Lettres de marque were given to french corsairs--also known as privateers or pirates--by the state to give them permission to act in the name of the crown.  Corsair is french for the italian coruso, or--in English--course.  I'll decide what metaphoric significance the pirate implication has later.  At the moment, it's the 'course' that really interests me.

It may mean little that I'm an American Studies major later in life, but right now it means quite a lot.  The fact that I want to study in France seems a little off the chart for someone who has spent four years studying America, especially when our readings so far have been somewhat clear that the typical "American" viewpoint of the outside world is destructive and ineffective.  But that's what I love about Field Studies--not only was it the only conceivable way to academically tie together a thousand interests that I just couldn't reconcile any other way, it's focus is on teaching us how to leave behind our natural tendencies when entering a new culture and instead enter a new culture ready to experience.

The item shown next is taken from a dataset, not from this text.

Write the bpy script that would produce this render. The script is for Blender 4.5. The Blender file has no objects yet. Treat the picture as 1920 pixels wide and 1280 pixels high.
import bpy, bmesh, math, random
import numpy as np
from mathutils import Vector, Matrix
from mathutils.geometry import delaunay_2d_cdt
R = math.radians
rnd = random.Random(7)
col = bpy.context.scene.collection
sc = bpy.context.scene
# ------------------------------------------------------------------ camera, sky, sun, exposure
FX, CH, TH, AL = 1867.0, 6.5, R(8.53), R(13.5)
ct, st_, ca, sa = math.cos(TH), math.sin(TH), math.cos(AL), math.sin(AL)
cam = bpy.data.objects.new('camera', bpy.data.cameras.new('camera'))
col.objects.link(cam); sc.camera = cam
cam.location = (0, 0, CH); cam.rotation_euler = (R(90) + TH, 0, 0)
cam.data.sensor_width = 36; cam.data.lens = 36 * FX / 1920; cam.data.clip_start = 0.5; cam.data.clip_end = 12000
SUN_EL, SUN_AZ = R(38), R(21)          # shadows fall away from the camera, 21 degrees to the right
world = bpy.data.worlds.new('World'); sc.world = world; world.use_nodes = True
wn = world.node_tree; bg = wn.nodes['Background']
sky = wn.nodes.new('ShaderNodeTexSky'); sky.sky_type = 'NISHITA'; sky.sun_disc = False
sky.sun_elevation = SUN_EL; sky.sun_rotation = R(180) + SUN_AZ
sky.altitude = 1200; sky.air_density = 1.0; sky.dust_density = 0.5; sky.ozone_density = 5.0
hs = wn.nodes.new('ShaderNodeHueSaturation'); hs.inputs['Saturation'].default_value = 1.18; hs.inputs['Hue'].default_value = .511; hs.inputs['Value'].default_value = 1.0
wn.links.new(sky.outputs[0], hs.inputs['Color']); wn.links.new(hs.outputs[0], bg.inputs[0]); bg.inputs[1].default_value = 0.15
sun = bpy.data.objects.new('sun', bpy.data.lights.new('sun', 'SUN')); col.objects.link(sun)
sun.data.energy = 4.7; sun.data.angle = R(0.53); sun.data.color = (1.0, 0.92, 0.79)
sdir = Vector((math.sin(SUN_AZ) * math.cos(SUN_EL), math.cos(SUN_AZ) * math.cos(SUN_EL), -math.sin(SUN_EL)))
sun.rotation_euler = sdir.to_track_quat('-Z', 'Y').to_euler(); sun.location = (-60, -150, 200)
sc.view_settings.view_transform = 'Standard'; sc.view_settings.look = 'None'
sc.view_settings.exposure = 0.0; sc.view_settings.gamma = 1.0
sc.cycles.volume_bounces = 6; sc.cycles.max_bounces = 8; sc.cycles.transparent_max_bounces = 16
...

I like this because the truth is, I don't want to find a niche too quickly.  I want to know everything, but I don't want to know everything right now, I want to take my time learning it.  I like finding connections, and I like making them work as I put the world together.  I love paradigm shifts, having the way I think of the world and of people drastically altered.  It's an upheaval that I've always searched for.  As someone who likes to be comfortable, paradigm shifts is where I have always allowed myself to revel in discomfort.

The course I have in mind really will rely on the water and the wind but I have a general destination in mind.  I want to bridge the gap between my interests in American Studies, French, and writing.  Among the many considerations I've given to this project, what I've been most interested in for a couple of months now is a study of African-American expatriates in Paris.  Given the amount of attention given to "the Lost Generation" of Fitzgerald, Hemingway, Stein, Elliot, etc. I became interested in the story of those African Americans who served in the same Great War as many other young Americans and yet were not treated as heroes upon their return.  These African-Americans saw France during the war too, and they fell in love with it.  Many of them returned to enjoy some of the freedoms they were denied at home.  It's not that I know who all these people were, or what they did with their lives, or when and if they ever returned to the United States but that I intend to follow the course of their lives, how America shaped it, how France shaped it, where they found solace, how they understood their place as Americans, how they were changed by immersing themselves in french culture, and what Americans can learn in retrospect from their unique "american" experiences.